Jakie są realia związane z migracją i kim będą osoby obsługiwane w Centrum Integracji Cudzoziemców tłumaczył Robert Osyda.
- Nielegalni imigranci to osoby spoza Unii Europejskiej, niespełniający wymogów dotyczących wjazdu, pobytu, czy zamieszkania. imigranci powinni aplikować o obronę międzynarodową na przejściu granicznym granicy zewnętrznej. Natomiast aktualnie, i potwierdzi to każdy kto pracuje na granicy, nielegalnym migrantem jest jedynie osoba niespełniająca warunków wjazdu do naszego kraju, która została zatrzymana tylko i wyłącznie podczas nielegalnego przekraczania granicy. Osoby, które zostały zatrzymane po udanej próbie nielegalnego przekroczenia granicy, które uniknęły kontroli granicznej i nie mają odpowiedniego zezwolenia, a jedynie wniosek o azyl, są już legalnymi imigrantami. Osoby zatrzymane w kraju po udanym nielegalnym przekroczeniu granicy są jedynie spisywane, a następnie wypuszczane. Zalegają oni na przystankach, dworcach i właśnie dlatego budowane są im takie ośrodki. Nie ma żadnego rozpoznania, czy wnioski o azyl są uzasadnione, nikt nie sprawdza w jakich okolicznościach ktoś wjechał na teren naszego kraju. Nie ma znaczenia czy imigranci państw trzecich przebywają u nas w kraju bez ważnego paszportu lub dowodu tożsamości. I to właśnie tacy ludzie będą korzystać z tego ośrodka. Będziemy tu mieli to co na zachodzie. Szwędające się grupki innokulturowe zaczepiające ludzi, zwiększoną przestępczość i żadnego benefitu dla naszej lokalnej społeczności.
Na koniec głos zabrał poseł Konfederacji Michał Połuboczek, który wyraził swoje zdziwienia dla działań kościoła w tej kwestii oraz zapowiedział, że jeśli będzie trzeba do rozpoczną się protesty na ulicach miasta, aby zablokować powstanie tego ośrodka.

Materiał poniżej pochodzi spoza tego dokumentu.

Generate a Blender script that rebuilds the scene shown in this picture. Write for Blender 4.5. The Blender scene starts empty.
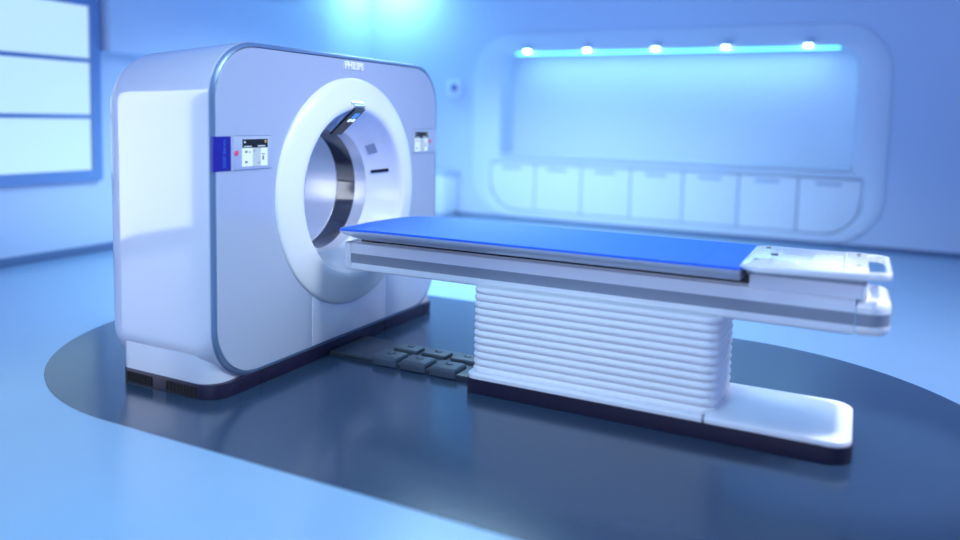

- Polska przyjęła już dwa miliony imigrantów z Ukrainy. To wypełnienie limitów na długie lata. Dlaczego mamy przyjmować kolejnych imigrantów, i to jeszcze z Afryki, czy z Bliskiego Wschodu, co do których nie ma szans, żeby się zintegrowali z polskim społeczeństwem. Czy chcemy w Suwałkach sytuacji, że jakiś imigrant będzie przykładowo do fontanny oddawał fekalia? Nie możemy na to pozwolić i mówmy stanowcze nie. Konfederacja nie pozwoli, by do Suwałk ściągani byli jacykolwiek imigranci z Bliskiego Wschodu, czy Afryki. Mamy już przyjętych imigrantów i to dla nas wystarczy. Jesteśmy spokojnym miastem i będziemy mówić stanowcze nie dla takich działań. Martwi mnie również zaangażowanie kościoła w takie działania, dlaczego daje swoje budynki pod taką działalność. To nie jest dobry kierunek dla kościoła i to nie przysporzy nowych wiernych. Jest tylu biednych wiernych w Suwałkach i ten budynek można przeznaczyć na coś zupełnie innego i nie rozumiem dlaczego kuria przeznacza to na pomoc imigrantom. Zobaczymy co dalej w tej sprawie będzie się działo, jeżeli będzie trzeba to zaczniemy twardo protestować. Można powiedzieć, że wyprowadzimy ludzi na ulice, jeżeli będą tutaj ściągani jacyś imigranci, którzy będą zagrażać mieszkańcom. Mówimy twarde nie - przekazał poseł.